The Pentagon indicated that military leaders didn’t call out the National Guard for fear that DDT would invoke the 1807 Insurrection Act to take power and block the orderly reading of electoral votes. The Guard wasn’t deployed until DDT released his video telling the insurrectionists to leave the Capitol. When DDT walked across the cleared protesters for his photo-op in front of a church, his aides had already prepared a draft of the order to deploy troops in the city under the Insurrection Act. Three days before the insurrection, the ten living defense secretaries published a warning op-ed in the Washington Post about the unconstitutional danger of using “U.S. armed forces in resolving election disputes.
DDT may face the same charge as 240 insurrectionists at the Capitol—obstructing an official congressional proceeding, a tactic never before seen for an event never before seen. A provision in the statute against witness tampering makes it a crime for anyone who “corruptly… obstructs, influences, or impedes any official proceeding,” or tries to do so. Even a DDT-appointed judge approved the use of this provision against rioters.
The question is what happens to the person who led hundreds of people facing time for interrupting Congress during certification of the 2020 election results. Committee vice-chair Liz Cheney (R-WY), an experienced lawyer, made this suggestion when she referred to “another key question before this committee: Did Donald Trump, through action or inaction, corruptly seek to obstruct or impede Congress’ official proceeding to count electoral votes?” Later The New York Times reported that the committee is considering a request for the DOJ charge him.
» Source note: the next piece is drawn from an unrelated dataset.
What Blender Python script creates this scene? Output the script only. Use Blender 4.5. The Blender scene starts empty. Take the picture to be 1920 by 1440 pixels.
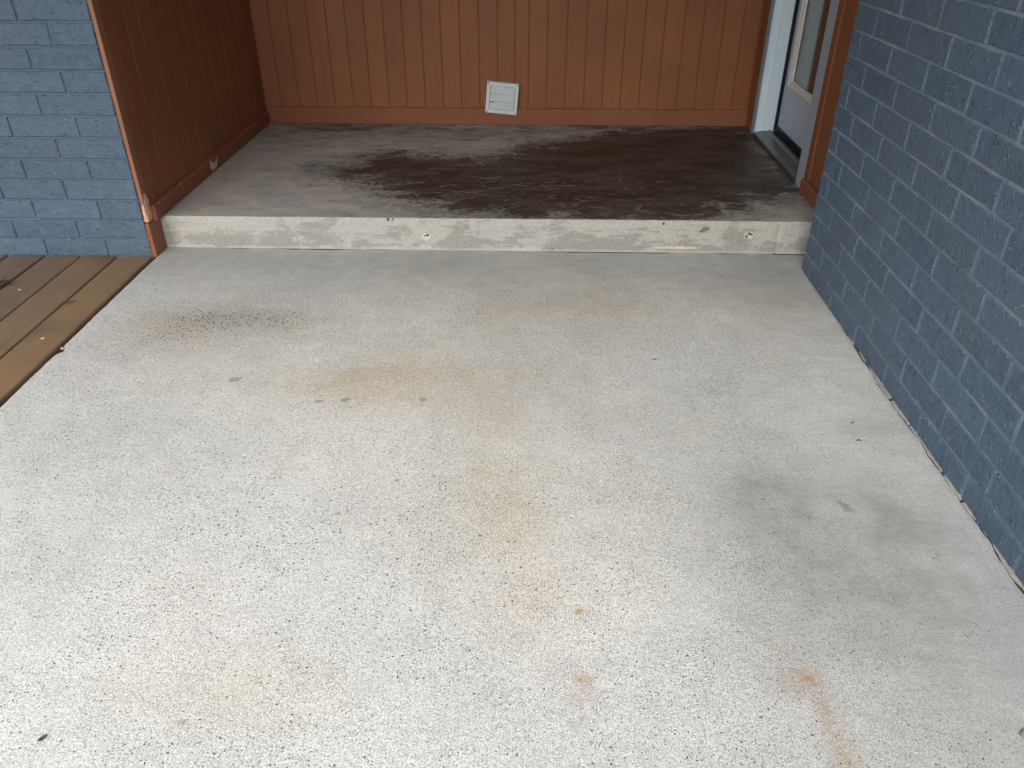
import bpy, bmesh, math, random
import numpy as np
from mathutils import Vector, Matrix

random.seed(7)
rng = np.random.default_rng(11)
SC = bpy.context.scene
COL = SC.collection
R = math.radians

# ------------------------------------------------------------------ camera
cam = bpy.data.cameras.new("camera")
cam.sensor_width = 36.0
cam.lens = 36.0 * 1467.1 / 1920.0
cam.clip_start, cam.clip_end = 0.05, 500.0
cam_o = bpy.data.objects.new("camera", cam)
COL.objects.link(cam_o)
cam_o.location = (1.5157, -3.0076, 1.2476)
pt, yw = R(32.2094), R(-1.6345)
fw = Vector((math.sin(yw) * math.cos(pt), math.cos(yw) * math.cos(pt), -math.sin(pt)))
cam_o.rotation_euler = fw.to_track_quat('-Z', 'Y').to_euler()
SC.camera = cam_o

# ------------------------------------------------------------------ light
SUN_EL, SUN_AZ = 46.0, 191.0            # degrees; azimuth clockwise from +Y (the open yard lies behind the camera)
w = bpy.data.worlds.new("World")
SC.world = w
w.use_nodes = True
nt = w.node_tree
nt.nodes.clear()
sky = nt.nodes.new("ShaderNodeTexSky")
sky.sky_type = 'NISHITA'
sky.sun_disc = False
sky.sun_elevation = R(SUN_EL)
sky.sun_rotation = R(SUN_AZ)
sky.air_density, sky.dust_density, sky.ozone_density = 1.0, 3.0, 1.0
bg = nt.nodes.new("ShaderNodeBackground")
bg.inputs[1].default_value = 0.10
wo = nt.nodes.new("ShaderNodeOutputWorld")
nt.links.new(sky.outputs[0], bg.inputs[0])
nt.links.new(bg.outputs[0], wo.inputs[0])
sun = bpy.data.lights.new("sun", 'SUN')
sun.energy = 1.5
sun.angle = R(72)
sun.color = (1.0, 0.975, 0.94)
sun_o = bpy.data.objects.new("sun", sun)
COL.objects.link(sun_o)
sd = Vector((math.sin(R(SUN_AZ)) * math.cos(R(SUN_EL)), math.cos(R(SUN_AZ)) * math.cos(R(SUN_EL)), math.sin(R(SUN_EL))))
sun_o.rotation_euler = sd.to_track_quat('Z', 'Y').to_euler()
sun_o.location = sd * 20

vs = SC.view_settings
vs.view_transform = 'Standard'
vs.look = 'None'
vs.gamma = 1.0
vs.use_curve_mapping = False
vs.exposure = 1.0

# ------------------------------------------------------------------ sizes
H = 0.133          # landing height
W = 2.566          # face of the right brick wall
WR = 2.692         # right wall of the recess
D = 1.512          # back wall of the recess
YB = -0.0945       # face of the left brick wall
YR = -0.150        # far end of the right brick wall
TOP = 2.46         # soffit
CH = 0.0796        # brick course
BL = 0.254         # brick pitch
J = 0.0076         # joint


# ------------------------------------------------------------------ helpers
def link(o):
    COL.objects.link(o)
    return o


def props(o, label=None, cat=None, group=None, kind=None):
    if label: o['label'] = label
    if cat: o['category'] = cat
    if group: o['group'] = group
    if kind: o['kind'] = kind
    return o


def thing(name, label, cat, loc=(0, 0, 0), rotz=0.0, group=None):
    o = bpy.data.objects.new(name, None)
    o.empty_display_size = 0.1
    link(o)
    o.location = loc
    o.rotation_euler = (0, 0, rotz)
    return props(o, label, cat, group, 'thing')


def mesh_obj(name, me, mat=None, parent=None, loc=(0, 0, 0), rot=(0, 0, 0)):
    o = bpy.data.objects.new(name, me)
    link(o)
    o.location = loc
    o.rotation_euler = rot
    if parent: o.parent = parent
    if mat and not me.materials: me.materials.append(mat)
    return o


def bm_mesh(bm, name, smooth=False):
    bmesh.ops.recalc_face_normals(bm, faces=bm.faces)
    me = bpy.data.meshes.new(name)
    bm.to_mesh(me)
    bm.free()
    if smooth:
        for p in me.polygons: p.use_smooth = True
    return me


def add_box(bm, x0, x1, y0, y1, z0, z1, bev=0.0, seg=1):
    b = bmesh.new()
    vs_ = [b.verts.new((x, y, z)) for x in (x0, x1) for y in (y0, y1) for z in (z0, z1)]
    for f in ((0, 1, 3, 2), (4, 6, 7, 5), (0, 4, 5, 1), (2, 3, 7, 6), (0, 2, 6, 4), (1, 5, 7, 3)):
        b.faces.new([vs_[i] for i in f])
    bmesh.ops.recalc_face_normals(b, faces=b.faces)
    if bev > 0:
        bmesh.ops.bevel(b, geom=list(b.edges), offset=bev, segments=seg, affect='EDGES', profile=0.6)
    m = bpy.data.meshes.new("tmp")
    b.to_mesh(m)
    b.free()
    bm.from_mesh(m)
    bpy.data.meshes.remove(m)


def box(name, x0, x1, y0, y1, z0, z1, mat, parent=None, bev=0.0, seg=1):
    bm = bmesh.new()
    add_box(bm, x0, x1, y0, y1, z0, z1, bev, seg)
    return mesh_obj(name, bm_mesh(bm, name), mat, parent)


def prism(name, prof, axis, a0, a1, mat, parent=None, smooth=False):
    """extrude a closed 2-D profile along an axis ('x','y','z')"""
    bm = bmesh.new()
    def P(p, a):
        return {'x': (a, p[0], p[1]), 'y': (p[0], a, p[1]), 'z': (p[0], p[1], a)}[axis]
    A = [bm.verts.new(P(p, a0)) for p in prof]
    B = [bm.verts.new(P(p, a1)) for p in prof]
    n = len(prof)
    bm.faces.new(A)
    bm.faces.new(B[::-1])
    for i in range(n):
        bm.faces.new((A[i], B[i], B[(i + 1) % n], A[(i + 1) % n]))
    return mesh_obj(name, bm_mesh(bm, name, smooth), mat, parent)


# value noise on arrays, for the stain fields
def vnoise(x, y, seed):
    r = np.random.default_rng(seed).random((64, 64))
    xi, yi = np.floor(x).astype(int), np.floor(y).astype(int)
    fx, fy = x - xi, y - yi
    fx, fy = fx * fx * (3 - 2 * fx), fy * fy * (3 - 2 * fy)
    g = lambda a, b: r[a % 64, b % 64]
    return (g(xi, yi) * (1 - fx) + g(xi + 1, yi) * fx) * (1 - fy) + (g(xi, yi + 1) * (1 - fx) + g(xi + 1, yi + 1) * fx) * fy


def fbm(x, y, seed, octs=4):
    s, a, t = 0, 1.0, 0
    for i in range(octs):
        s = s + a * vnoise(x * 2 ** i + 3.7 * i, y * 2 ** i + 9.1 * i, seed + i)
        t += a
        a *= 0.55
    return s / t


# ------------------------------------------------------------------ shader helper
class Sh:
    def __init__(self, name, rough=0.7, spec=0.3):
        self.m = bpy.data.materials.new(name)
        self.m.use_nodes = True
        self.dims = '3D'
        self.t = self.m.node_tree
        self.t.nodes.clear()
        self.out = self.t.nodes.new("ShaderNodeOutputMaterial")
        self.b = self.t.nodes.new("ShaderNodeBsdfPrincipled")
        self.t.links.new(self.b.outputs[0], self.out.inputs[0])
        self.b.inputs['Roughness'].default_value = rough
        self.b.inputs['Specular IOR Level'].default_value = spec

    def put(self, sock, v):
        if v is None: return
        if hasattr(v, 'is_output'):
            self.t.links.new(v, sock)
        else:
            if sock.type == 'RGBA' and len(v) == 3: v = (*v, 1)
            sock.default_value = v

    def node(self, typ, ins=(), **kw):
        n = self.t.nodes.new(typ)
        for k, v in kw.items(): setattr(n, k, v)
        for k, v in (ins.items() if isinstance(ins, dict) else enumerate(ins)):
            self.put(n.inputs[k], v)
        return n

    def math(self, op, a, b=None, c=None, clamp=False):
        return self.node("ShaderNodeMath", [a, b, c], operation=op, use_clamp=clamp).outputs[0]

    def add(self, a, b): return self.math('ADD', a, b)
    def mul(self, a, b): return self.math('MULTIPLY', a, b)

    def vmath(self, op, a, b=None):
        n = self.node("ShaderNodeVectorMath", [a, b], operation=op)
        return n.outputs[1] if op in ('LENGTH', 'DISTANCE', 'DOT_PRODUCT') else n.outputs[0]

    def step(self, v, lo, hi, a=0.0, b=1.0):
        n = self.node("ShaderNodeMapRange", {0: v, 1: lo, 2: hi, 3: a, 4: b}, interpolation_type='SMOOTHSTEP')
        return n.outputs[0]

    def mix(self, f, a, b, mode='MIX'):
        n = self.node("ShaderNodeMix", data_type='RGBA', blend_type=mode)
        self.put(n.inputs[0], f)
        self.put(n.inputs[6], a)
        self.put(n.inputs[7], b)
        return n.outputs[2]

    def noise(self, vec, scale, detail=3.0, rough=0.55, dist=0.0, color=False):
        n = self.node("ShaderNodeTexNoise", noise_dimensions=self.dims, ins={'Vector': vec, 'Scale': scale, 'Detail': detail, 'Roughness': rough, 'Distortion': dist})
        return n.outputs[1] if color else n.outputs[0]

    def voro(self, vec, scale, feature='F1', dims=None, rnd=1.0):
        dims = dims or self.dims
        return self.node("ShaderNodeTexVoronoi", {'Vector': vec, 'Scale': scale, 'Randomness': rnd}, feature=feature, voronoi_dimensions=dims)

    def sep(self, v): return self.node("ShaderNodeSeparateXYZ", [v]).outputs
    def comb(self, x, y, z=0.0): return self.node("ShaderNodeCombineXYZ", [x, y, z]).outputs[0]
    def attr(self, name): return self.node("ShaderNodeAttribute", attribute_name=name).outputs[2]
    def objco(self): return self.node("ShaderNodeTexCoord").outputs['Object']
    def pos(self): return self.node("ShaderNodeNewGeometry").outputs['Position']
    def rand(self): return self.node("ShaderNodeObjectInfo").outputs['Random']
    def ocol(self): return self.node("ShaderNodeObjectInfo").outputs['Color']

    def bump(self, h, dist=0.001, strength=1.0):
        n = self.node("ShaderNodeBump", {'Strength': strength, 'Distance': dist, 'Height': h})
        self.t.links.new(n.outputs[0], self.b.inputs['Normal'])

    def color(self, c): self.put(self.b.inputs['Base Color'], c)
    def rough(self, r): self.put(self.b.inputs['Roughness'], r)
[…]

Legal scholars said this charge could be successful if DDT refused advisers’ pleas to intervene and redirect the crowd after explicitly intending the attack to happen. Another reason would be holding back the National Guard or federal law enforcement forces from rescuing the people under attack. These could fall under Cheney’s term “inaction.”
Other possible crime by planners of the overthrow is wire fraud by Republicans raising millions of dollars asserting a stolen election knowing it was a lie. The committee subpoenaed a bank for financial records during the weeks before January 6 belonging to Taylor Budowich, DDT’s spokesman and a senior advisor to his 2020 campaign. He allegedly moved $200,000 into advertising for the January 6 rally from an unidentified organization. Budowich is suing House Speaker Nancy Pelosi (D-CA) and J.P. Morgan Chase Bank to have the subpoena suppressed.
To overturn a lower court, DDT went to the Supreme Court to block the House committee from obtaining his records from the National Archives and Records, but a change from the investigating group may stymie his argument. The committee is pulling requests for some records at this time to make sure they get the ones they really need. DDT has lost his argument that the subpoena was too broad with the removal of non-1/6 related documents.
Rep. Tom Rice (R-SC) says he “should have voted to certify because President Trump was responsible for the attack on the U.S. Capitol.” He voted for DDT’s impeachment and tweeted, “I have backed this President through thick and thin for four years. I campaigned for him and voted for him twice. But, this utter failure is inexcusable.” Other Republicans trying to distance themselves from January 6 legal problems include Senate Minority mitch McConnell (R-KY), who has suddenly legitimized the House investigation committee. Rep. Andy Biggs (R-AZ), claimed by rally organizer Ali Alexander to be a part of the team, can’t remember hearing of Alexander. Rep. Mo Brooks (R-) also can’t remember “communicating” with Alexander, as he had claimed. In October, another rally organizer told the media about talking “to Boebert’s team, [Rep. Madison] Cawthorn’s team, Gosar’s team like back to back to back to back.” Rep. Lauren Boebert (R-CO) denied “any role” in the January 6 event, either “planning or execution.”
The coming year will see the next phase of committee work when it moves to public hearings. Committee chair Thompson said the next progression is also “to see whether or not some of the things that we have uncovered or discovered rises to the level of a criminal referral.”